Building a Better Tech Radar

How Zalando helps its engineering teams navigate the tech landscape

photo of Tim Lossen
Tim Lossen

Software Architect

Posted on Jan 25, 2018

How Zalando helps its engineering teams navigate the tech landscape

Zalando has more than 200 engineering teams, which regularly face tricky technology choices. To help them make good decisions, we created the Zalando Tech Radar as a "navigation" tool. Inspired by ThoughtWorks, it assigns each technology to one of four rings — Adopt, Trial, Assess and Hold — which represents the current consensus within Zalando. At the same time, the Tech Radar also serves as platform to share experience around relevant technologies and as a public showcase of technology adoption within Zalando.

The problem

How do you auto-generate a radar-like chart? At first, this seems trivial. Each technology (or "blip", in radar speak) is assigned to exactly one quadrant and one ring, resulting in 16 ring segments in total. But arranging blips inside each segment — in a way that looks "natural" — is surprisingly hard.

Our old approach

When we first published the Tech Radar in 2015, we researched how others had solved the layout problem, and found radar.js from Brett Dargan. This script uses polar coordinates, where each position is defined "by a distance from a reference point and an angle from a reference direction”. Polar coordinates make it easy to express the boundaries of ring segments in code. The script utilizes the popular D3.js library to render SVG — a vector graphics format that is supported by modern browsers.

So far, so good, but we still need to arrange blips inside each segment. We tried some heuristics like evenly spacing the blips, or alternating between two rows. But in the end, the layout either looked very rigid and artificial, had some blips overlapping others, or both. We fixed this by auto-generating the layout anyway, and then hand-tweaking selected coordinates.

A new hope

After fiddling with polar coordinates for two years, we decided that enough is enough. "This is ridiculous! There has to be a better way!" And indeed, the d3-force module provides "force-directed graph layout", where the layout of the graph is determined automatically, by simulating physical forces (like gravitation, cohesion or collision). Check out this cool example from Mike Bostock, or this step-by-step introduction.

So let's create a force-directed Radar layout! As it turns out, this works really great — except the challenge is now to keep each blip inside its segment.

Fencing with invisible blips

Our first idea was to use two kinds of blips:

  1. visible ones (representing technologies), which would be pushed around by forces
  2. invisible ones, which would be placed in fixed positions around the perimeter of each ring segment, and act like a fence:


This approach mostly works except that sometimes, when crowded, blips push each other so hard that one of them slips through the fence into the neighboring segment. Which completely ruins the visualization, of course, so we had to try something else.

The solution

In the end, the best way to keep blips "inside the box", is exactly that: a bounding box, which is applied on each simulation step. Actually, after some experimentation we settled on two bounding boxes for each segment: one in Cartesian space (to keep blips inside their quadrant)...

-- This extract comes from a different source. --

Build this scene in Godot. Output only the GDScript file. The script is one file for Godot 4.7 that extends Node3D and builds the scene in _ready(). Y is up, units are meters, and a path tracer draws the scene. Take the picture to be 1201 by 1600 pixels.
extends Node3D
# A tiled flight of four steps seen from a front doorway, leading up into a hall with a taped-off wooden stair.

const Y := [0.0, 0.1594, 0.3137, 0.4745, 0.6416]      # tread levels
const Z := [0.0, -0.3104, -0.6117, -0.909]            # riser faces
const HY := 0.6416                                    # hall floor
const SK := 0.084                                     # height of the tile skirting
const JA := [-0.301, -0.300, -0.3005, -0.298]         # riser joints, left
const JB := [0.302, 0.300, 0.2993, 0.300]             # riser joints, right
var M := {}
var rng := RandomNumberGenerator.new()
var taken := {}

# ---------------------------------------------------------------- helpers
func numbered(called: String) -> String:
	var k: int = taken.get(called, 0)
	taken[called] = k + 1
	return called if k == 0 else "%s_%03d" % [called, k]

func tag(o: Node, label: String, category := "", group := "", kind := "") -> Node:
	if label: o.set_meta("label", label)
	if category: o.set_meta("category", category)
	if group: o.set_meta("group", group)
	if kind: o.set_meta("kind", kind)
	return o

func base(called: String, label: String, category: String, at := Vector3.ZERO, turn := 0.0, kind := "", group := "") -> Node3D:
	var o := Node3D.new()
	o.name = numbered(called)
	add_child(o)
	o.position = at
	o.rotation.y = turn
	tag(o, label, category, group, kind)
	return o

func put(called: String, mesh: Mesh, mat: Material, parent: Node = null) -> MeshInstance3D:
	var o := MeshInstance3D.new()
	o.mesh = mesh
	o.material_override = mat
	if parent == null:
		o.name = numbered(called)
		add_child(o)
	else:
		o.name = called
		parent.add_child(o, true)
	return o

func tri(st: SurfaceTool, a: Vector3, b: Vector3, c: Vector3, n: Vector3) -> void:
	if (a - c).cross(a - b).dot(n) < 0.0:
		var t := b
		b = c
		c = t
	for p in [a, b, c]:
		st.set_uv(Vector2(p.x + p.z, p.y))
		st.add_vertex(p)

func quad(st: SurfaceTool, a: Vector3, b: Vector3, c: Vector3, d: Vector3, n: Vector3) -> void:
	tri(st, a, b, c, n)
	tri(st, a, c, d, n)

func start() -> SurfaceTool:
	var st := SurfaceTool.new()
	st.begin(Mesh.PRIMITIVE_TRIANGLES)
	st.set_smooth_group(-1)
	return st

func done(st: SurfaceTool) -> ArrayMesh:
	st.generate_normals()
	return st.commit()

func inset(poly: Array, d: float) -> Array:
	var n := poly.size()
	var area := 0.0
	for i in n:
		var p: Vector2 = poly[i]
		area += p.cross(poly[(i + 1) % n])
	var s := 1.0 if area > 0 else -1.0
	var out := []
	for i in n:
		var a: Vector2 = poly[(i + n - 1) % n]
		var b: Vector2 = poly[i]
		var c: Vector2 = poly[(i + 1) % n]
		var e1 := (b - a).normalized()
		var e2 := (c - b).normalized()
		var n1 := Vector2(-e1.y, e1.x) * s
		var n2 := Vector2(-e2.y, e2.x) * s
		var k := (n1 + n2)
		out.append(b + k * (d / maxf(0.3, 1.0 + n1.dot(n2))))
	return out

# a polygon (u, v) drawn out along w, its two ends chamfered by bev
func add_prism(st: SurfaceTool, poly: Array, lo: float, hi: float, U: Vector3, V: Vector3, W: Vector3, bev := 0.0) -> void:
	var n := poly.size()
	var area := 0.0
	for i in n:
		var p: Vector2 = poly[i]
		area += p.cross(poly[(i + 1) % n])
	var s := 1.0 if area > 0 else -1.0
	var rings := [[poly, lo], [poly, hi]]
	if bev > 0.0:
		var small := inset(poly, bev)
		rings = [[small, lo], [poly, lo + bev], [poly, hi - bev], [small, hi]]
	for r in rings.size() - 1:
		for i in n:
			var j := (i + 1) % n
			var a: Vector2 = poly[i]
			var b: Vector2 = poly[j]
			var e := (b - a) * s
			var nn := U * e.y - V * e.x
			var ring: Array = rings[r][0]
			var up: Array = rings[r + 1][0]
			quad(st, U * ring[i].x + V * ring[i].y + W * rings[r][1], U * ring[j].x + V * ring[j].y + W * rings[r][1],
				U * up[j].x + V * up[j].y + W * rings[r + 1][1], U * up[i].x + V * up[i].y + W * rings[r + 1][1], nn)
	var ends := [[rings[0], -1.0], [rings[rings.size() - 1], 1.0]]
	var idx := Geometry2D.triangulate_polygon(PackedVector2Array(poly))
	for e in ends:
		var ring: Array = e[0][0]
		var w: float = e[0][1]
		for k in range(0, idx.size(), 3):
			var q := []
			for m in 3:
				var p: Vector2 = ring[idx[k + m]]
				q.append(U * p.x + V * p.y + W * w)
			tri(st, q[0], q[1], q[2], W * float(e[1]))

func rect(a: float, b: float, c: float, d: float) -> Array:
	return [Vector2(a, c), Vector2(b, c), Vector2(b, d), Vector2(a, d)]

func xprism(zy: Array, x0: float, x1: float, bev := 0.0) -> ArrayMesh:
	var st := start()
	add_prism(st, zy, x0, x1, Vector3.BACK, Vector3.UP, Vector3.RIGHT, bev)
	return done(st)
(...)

... and one in polar space (to keep blips inside their ring):


So, to recap, we start by placing blips randomly into each ring segment. When we run the simulation, a collision force ensures that blips stay away from each other; and our bounding boxes make sure that no blip can escape. But, are we finished?


Repeat after me

Although the Radar visualization is created on the fly (you can actually see the blips moving, if you watch closely), we want the result to be identical if the page is reloaded. This is why we use a custom random number generator; essentially, a function that returns a fixed sequence of "randomish" numbers. This ensures that the simulation always produces the same result.


And we are done: an auto-generated Radar visualization with "natural" spacing and without any overlaps, even in crowded ring segments:


We've even released the code on GitHub under MIT license. So feel free to go ahead and create your own Radar!